FRONT ROYAL – With a new year and a new budget looming, the Front Royal-Warren County Economic Development Authority passed around its draft budget that shows it will run out of money in mid-March.

Marjorie Martin, who joined the EDA as its treasurer in July, said she had done her best to lay out a detailed budget that describes each of the revenue streams and expenses to create a transparent budget. At the top of her list was the decision to move the ITFederal payment from its previous line in income to “where it belongs” in the debt service column.
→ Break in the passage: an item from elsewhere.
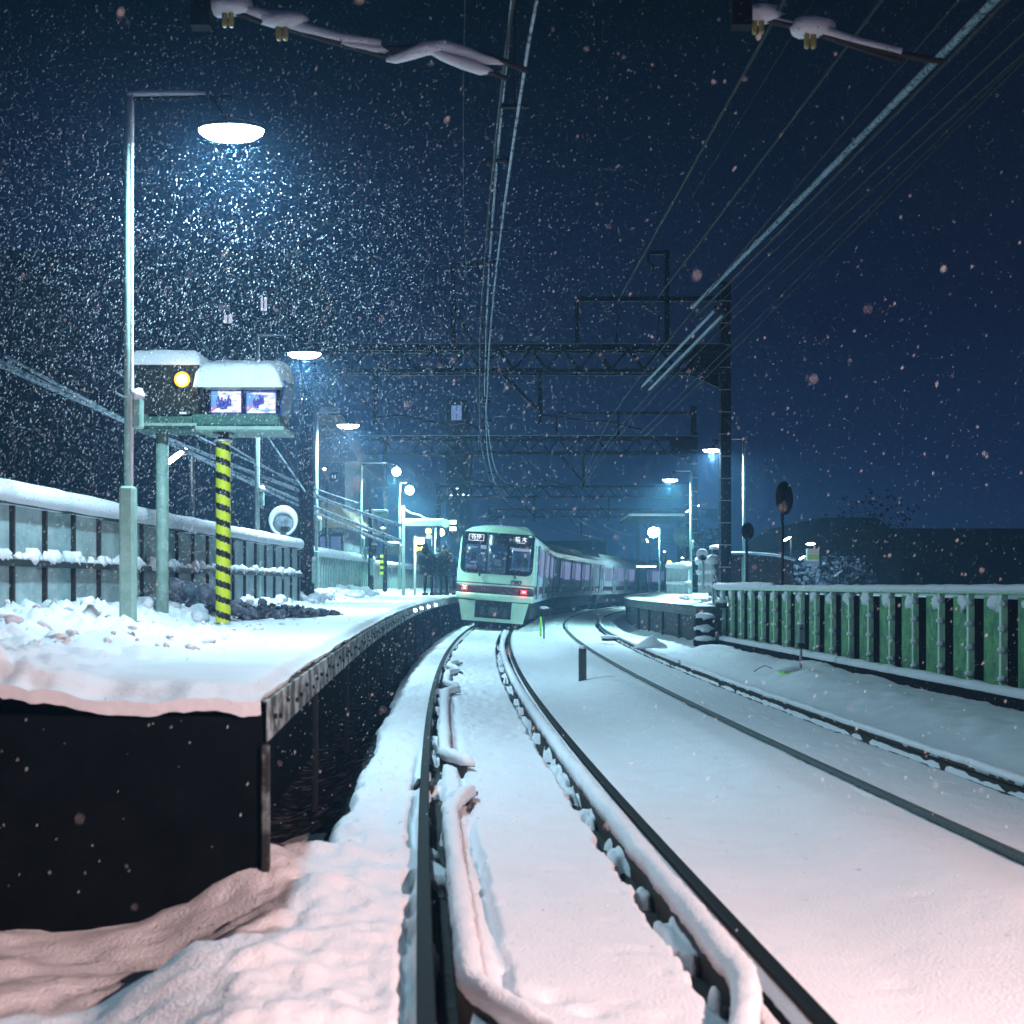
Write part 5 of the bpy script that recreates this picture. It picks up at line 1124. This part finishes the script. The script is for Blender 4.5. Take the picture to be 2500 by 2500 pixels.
# ------------------------------------------------------------------ falling snow
def flakes(n, ylo, yhi, rlo, rhi, name, power=2.0, box=None):
    u = rng.random(n); Y = (ylo ** (power + 1) + u * (yhi ** (power + 1) - ylo ** (power + 1))) ** (1 / (power + 1))
    X = (rng.random(n) - .5) * .92 * Y; zlo = EYE - .40 * Y; zhi = EYE + .52 * Y; Zp = zlo + rng.random(n) * (zhi - zlo)
    if box: X = (box[0] + box[1]) / 2 + (box[1] - box[0]) * .38 * rng.standard_normal(n); Zp = box[3] - .4 - (box[3] - box[2]) * .5 * np.abs(rng.standard_normal(n)) + .5 * rng.standard_normal(n)
    keep = (Zp > .05) & (Zp < 13); X, Y, Zp = X[keep], Y[keep], Zp[keep]; n = len(X)
    r = rlo + (rhi - rlo) * rng.random(n) ** 1.8
    base = np.array([(1, 0, 0), (-1, 0, 0), (0, 1, 0), (0, -1, 0), (.3, 0, 2.6), (-.3, 0, -2.6)], float)
    jit = 1 + .35 * (rng.random((n, 6, 1)) - .5); off = base[None] * jit; sl = .35 + .4 * rng.random(n)
    off[:, :, 0] += off[:, :, 2] * sl[:, None] * .45
    V = np.stack([X, Y, Zp], 1)[:, None, :] + off * r[:, None, None]
    Fq = np.array([(0, 2, 4), (2, 1, 4), (1, 3, 4), (3, 0, 4), (2, 0, 5), (1, 2, 5), (3, 1, 5), (0, 3, 5)]); Fa = (Fq[None] + 6 * np.arange(n)[:, None, None]).reshape(-1)
    me = bpy.data.meshes.new(name); me.vertices.add(n * 6); me.vertices.foreach_set('co', V.reshape(-1)); me.loops.add(len(Fa)); me.loops.foreach_set('vertex_index', Fa.astype(np.int32))
    me.polygons.add(n * 8); me.polygons.foreach_set('loop_start', np.arange(0, n * 24, 3, dtype=np.int32)); me.polygons.foreach_set('use_smooth', np.ones(n * 8, bool)); me.update(calc_edges=True); me.materials.append(FLAKE)
    o = bpy.data.objects.new(name, me); COL.objects.link(o); stuff(o)
flakes(190, 1.1, 5, .0012, .0030, 'falling_snow')
flakes(100000, 5, 24, .0014, .0040, 'falling_snow')
flakes(50000, 7.5, 17, .0015, .0044, 'falling_snow', 0.0, (-5.8, -.6, 1.6, 5.7))
flakes(42000, 22, 60, .002, .0055, 'falling_snow')

# ------------------------------------------------------------------ haze
b = MB(); b.box((10, 88, 12), (230, 200, 32)); hz_ = b.build('haze', None); stuff(hz_)
hz_.data.materials.clear(); m = bpy.data.materials.new('haze'); m.use_nodes = True; tt = m.node_tree; tt.nodes.clear(); mo = tt.nodes.new('ShaderNodeOutputMaterial'); pv = tt.nodes.new('ShaderNodeVolumePrincipled')
pv.inputs['Color'].default_value = (.30, .60, 1.0, 1); pv.inputs['Density'].default_value = .0045; pv.inputs['Anisotropy'].default_value = .5
tt.links.new(pv.outputs[0], mo.inputs['Volume']); hz_.data.materials.append(m)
The draft budget shows the EDA has $1.7 million in debt service, spread out across eight different projects. The ITFederal line that was moved from income to debt service will cover $504,000 of that debt with the county slated to shoulder the remaining $1.2 million.

“There’s not anything we can do about debt service,” Martin said. “We have spent the last several months, as you well know, going to different banks. We have the best deals we are going to get right now. We don’t have any wiggle room at all.”

“I certainly did not prepare this budget with any kind of stock that there is any better rate out there or anything else,” she continued.

Martin said those numbers will change if the town and the authority can work out payments for the police department and the authority can sell some of its properties. Although the figures may change, Martin said her first draft is the “most conservative” number she can come up with.

To get some of the EDA properties into shape to sell, Martin budgeted $38,000 for maintenance and renovation.

The priority, she said, was to work on the EDA’s headquarters on Kendrick Lane. Most important to improving the property is removing the solar panels that Martin said was “below low hanging fruit.” It is a potential $40,000 project if the authority does not find a buyer willing to help with the expense.

Ed Daley, chairman of EDA, said there is still a pending offer from the Rappahannock-Shenandoah-Warren Regional Jail to take the solar panels but he had not heard from them by Friday morning. County Administrator Doug Stanley proposed the option of the jail purchasing the solar panels from the EDA in November. At the time, other authority members and the jail’s legal counsel said they were hesitant to get involved with the panels which, at the time, were potentially tied up in legal issues.

If the jail does not purchase the panels, Martin said the authority does have a deal lined up with an interested nonprofit that would be willing to cover the cost of removing the panels from the EDA building.

Without assuming a solution to the issue of solar panels, Martin told the EDA members that, as of Dec. 31, they had $481,995 cash-on-hand, after accounting for expenses.

“We have much more cash in the bank,” Martin said. “But what we have done is subtracted out the bills we know we have to pay.”

Actual costs to run the EDA are about $45,000 a month, Martin said, “which is not bad, to tell you the truth.”

As it stands, Martin told EDA members the authority is set to run out of money by the middle of March.

On Tuesday, authority members will attend a Board of Supervisors work session to update the new supervisors on the state of the EDA and answer any questions the supervisors have.